Letter to The HeraldON November 21 The Herald gave prominent coverage to an anti-Bush protest that suspended the Scottish Parliament for three minutes. Which was fair enough considering that the SSP-initiated debates on world peace and poverty had been boycotted by the Scottish Executive that day. It was only through this stunt that these debates received any media coverage at all.

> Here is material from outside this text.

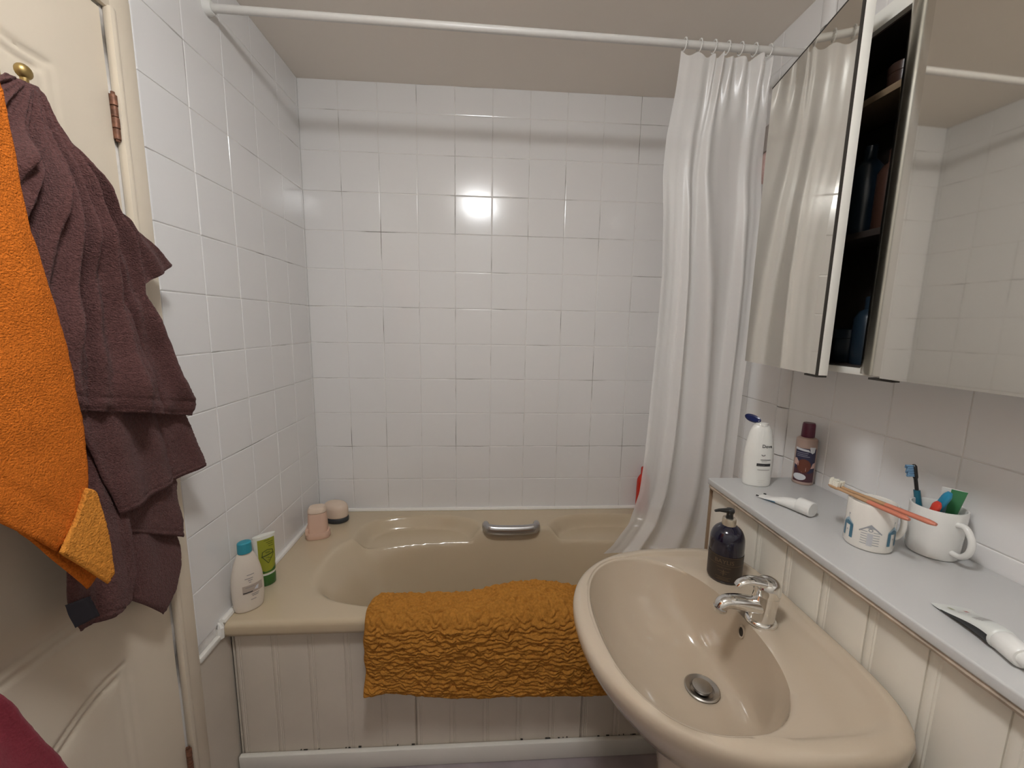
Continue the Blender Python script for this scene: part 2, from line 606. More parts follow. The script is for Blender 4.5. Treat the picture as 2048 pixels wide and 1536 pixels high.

However, now on December 3, The Herald completely ignored the launch of one of the SSP's flagship parliamentary bills on radical plans to tackle Scotland's horrendous problems of drug addiction. This bill aims to establish for the first time in Scotland a network of community-based day centres to provide detox, rehab, counselling, and maintenance programmes for every addict who seeks help. The bill, lodged by Rosemary Byrne, MSP, has already been signed by 15 other MSPs so will now go out to consultation after which it make it through to the next stage of Parliamentary proceedings. It needs the support of 65 MSPs to become policy. So why is it that a three-minute stunt by an SSP member in a George Bush mask merits national media attention yet a considered and important bill on drug addiction services is blanked by The Herald as well as the BBC, the Scotsman, the Record, and others? Have The Herald's news values succumbed to the shock-trivia agenda of the tabloid press? Or is doing something constructive to help get addicts and their families out of the nightmare of heroin addiction not considered as important as a three-minute stunt?
We hope that The Herald redresses this imbalance and gives an important and considered bill, already supported by 16 MSPs, the fair coverage it deserves.
Kevin Williamson, SSP drugs spokesperson; Rosemary Byrne, MSP; Frances Curran, MSP; Colin Fox, MSP; Rosie Kane, MSP; Carolyn Leckie, MSP; Tommy Sheridan, MSP, The Scottish Parliament.